### What you will do
Repeat, exactly and only, the lines from the beginning of the data through the line with "bpy.data.objects.remove(o)". Pictures are left out.

### Data excerpt
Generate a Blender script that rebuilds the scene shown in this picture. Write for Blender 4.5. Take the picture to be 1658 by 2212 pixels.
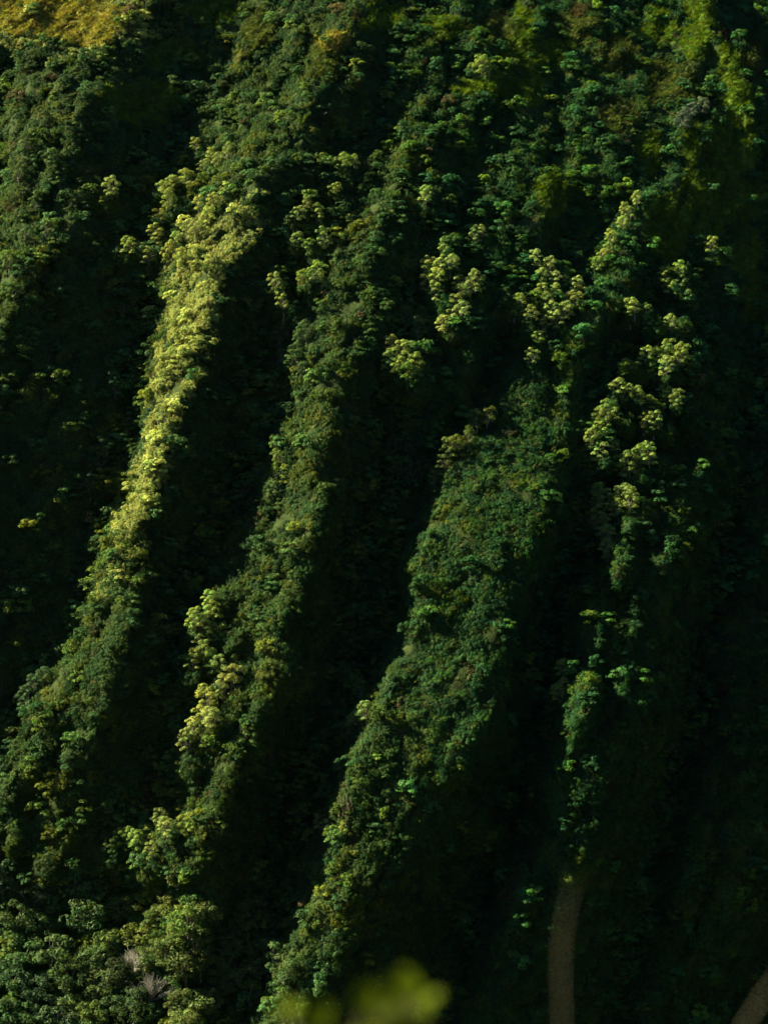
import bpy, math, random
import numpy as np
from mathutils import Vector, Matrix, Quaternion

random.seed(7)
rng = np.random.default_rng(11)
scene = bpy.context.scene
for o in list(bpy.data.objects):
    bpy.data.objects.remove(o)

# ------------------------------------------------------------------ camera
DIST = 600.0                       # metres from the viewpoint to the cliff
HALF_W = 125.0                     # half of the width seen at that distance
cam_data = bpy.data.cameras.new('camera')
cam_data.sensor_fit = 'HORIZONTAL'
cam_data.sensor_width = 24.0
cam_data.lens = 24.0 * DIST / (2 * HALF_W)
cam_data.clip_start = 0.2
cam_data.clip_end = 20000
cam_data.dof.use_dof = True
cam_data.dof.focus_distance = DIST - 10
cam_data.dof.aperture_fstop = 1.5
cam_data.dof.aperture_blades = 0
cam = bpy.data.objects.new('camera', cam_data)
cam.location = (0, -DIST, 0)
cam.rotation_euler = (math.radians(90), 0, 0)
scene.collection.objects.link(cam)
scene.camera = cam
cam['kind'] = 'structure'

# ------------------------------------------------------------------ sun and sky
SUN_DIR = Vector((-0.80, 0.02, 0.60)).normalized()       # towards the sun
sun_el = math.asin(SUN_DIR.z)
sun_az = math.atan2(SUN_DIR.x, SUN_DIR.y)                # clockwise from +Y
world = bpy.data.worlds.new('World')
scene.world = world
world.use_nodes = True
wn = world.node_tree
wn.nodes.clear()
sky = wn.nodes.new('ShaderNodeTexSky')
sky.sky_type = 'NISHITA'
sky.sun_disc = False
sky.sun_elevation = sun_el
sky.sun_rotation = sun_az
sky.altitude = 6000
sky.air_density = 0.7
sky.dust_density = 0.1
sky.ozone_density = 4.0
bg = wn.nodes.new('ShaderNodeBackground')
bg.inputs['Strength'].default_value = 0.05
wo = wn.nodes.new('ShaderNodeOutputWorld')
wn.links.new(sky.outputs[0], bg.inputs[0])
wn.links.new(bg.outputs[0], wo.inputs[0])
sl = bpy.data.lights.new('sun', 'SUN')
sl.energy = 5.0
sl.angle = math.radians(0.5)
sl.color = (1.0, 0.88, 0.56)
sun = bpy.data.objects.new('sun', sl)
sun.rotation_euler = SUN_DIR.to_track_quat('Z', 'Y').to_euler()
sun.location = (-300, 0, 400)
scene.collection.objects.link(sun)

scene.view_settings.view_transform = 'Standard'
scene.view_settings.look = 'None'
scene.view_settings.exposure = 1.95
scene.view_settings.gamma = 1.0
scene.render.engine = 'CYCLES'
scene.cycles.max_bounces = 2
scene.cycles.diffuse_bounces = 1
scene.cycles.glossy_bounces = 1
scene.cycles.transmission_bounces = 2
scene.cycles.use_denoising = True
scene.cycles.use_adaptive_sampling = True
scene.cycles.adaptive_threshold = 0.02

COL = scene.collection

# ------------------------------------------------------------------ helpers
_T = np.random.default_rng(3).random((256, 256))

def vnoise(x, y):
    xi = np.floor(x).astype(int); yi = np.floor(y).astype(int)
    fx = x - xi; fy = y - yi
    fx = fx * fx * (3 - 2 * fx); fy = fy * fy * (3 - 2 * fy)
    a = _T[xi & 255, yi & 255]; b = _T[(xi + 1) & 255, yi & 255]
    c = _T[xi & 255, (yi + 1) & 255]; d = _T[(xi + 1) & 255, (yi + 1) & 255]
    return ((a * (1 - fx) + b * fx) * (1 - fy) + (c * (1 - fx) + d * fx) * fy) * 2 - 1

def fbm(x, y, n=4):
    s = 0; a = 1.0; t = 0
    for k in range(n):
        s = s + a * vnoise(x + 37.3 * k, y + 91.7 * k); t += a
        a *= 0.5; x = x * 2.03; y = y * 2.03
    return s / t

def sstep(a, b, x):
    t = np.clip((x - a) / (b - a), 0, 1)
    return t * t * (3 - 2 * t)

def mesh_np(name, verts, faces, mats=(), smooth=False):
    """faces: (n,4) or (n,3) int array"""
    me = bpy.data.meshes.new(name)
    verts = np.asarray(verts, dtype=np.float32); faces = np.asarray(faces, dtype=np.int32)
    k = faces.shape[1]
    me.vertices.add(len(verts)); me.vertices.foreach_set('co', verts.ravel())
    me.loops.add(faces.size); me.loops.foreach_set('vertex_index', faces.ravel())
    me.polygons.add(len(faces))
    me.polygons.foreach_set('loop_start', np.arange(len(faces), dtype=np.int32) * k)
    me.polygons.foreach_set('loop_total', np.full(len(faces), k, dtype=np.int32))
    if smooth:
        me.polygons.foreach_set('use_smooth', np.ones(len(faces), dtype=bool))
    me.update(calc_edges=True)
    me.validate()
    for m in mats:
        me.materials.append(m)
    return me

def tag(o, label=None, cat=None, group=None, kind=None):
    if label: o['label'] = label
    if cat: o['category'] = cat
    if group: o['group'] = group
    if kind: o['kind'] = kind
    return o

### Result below
Generate a Blender script that rebuilds the scene shown in this picture. Write for Blender 4.5. Take the picture to be 1658 by 2212 pixels.
import bpy, math, random
import numpy as np
from mathutils import Vector, Matrix, Quaternion

random.seed(7)
rng = np.random.default_rng(11)
scene = bpy.context.scene
for o in list(bpy.data.objects):
    bpy.data.objects.remove(o)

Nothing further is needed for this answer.